L’évolution des formations
Pour Eddy Gilson, l’évolution des formations n’avance pas assez vite. En effet, le bachelier a été créé ainsi que les formations de directions mais, selon lui, elles doivent être revues et unifiées autour d’une seule formation réseau commun : « Cela fait trois législatures que le projet pour revoir ces formations a été lancé mais depuis lors, rien n’est fait. Les contenus des formations pourraient être revus, afin d’éviter d’avoir six ou sept formations différentes mais en avoir une qui propose des stages. Cela permettrait de soutenir les inscriptions, les écoles et les filières. Il y a un travail important qui doit être fait : mieux communiquer sur ces métiers de la petite enfance pour, in fine, améliorer le regard du grand public. » L’expert explique également que ce qui ressort de l’enquête n’est pas seulement le sujet des salaires mais aussi les conditions de travail et le manque de matériel ou d’environnement adéquat et de qualité pour recevoir des enfants.

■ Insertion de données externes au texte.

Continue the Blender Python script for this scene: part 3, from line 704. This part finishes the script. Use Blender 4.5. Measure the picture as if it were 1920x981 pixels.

La concurrence entre les sous secteurs est un problème fondamental. Qu’on soit dans le secteur subventionné ou non subventionné, la question qui se pose est la même partout : le recrutement. Aujourd’hui, c’est le candidat qui fixe les conditions et met en concurrence les futurs employeurs. Plus globalement, nous sommes face à une pénurie multisectorielle qui se répand partout en Belgique. La Flandre est encore plus touchée avec un taux de fermeture des crèches non subventionnées largement supérieur aux francophones. » Eddy Gilson, Directeur accueil de l’enfance – Office de la Naissance et de l’Enfance.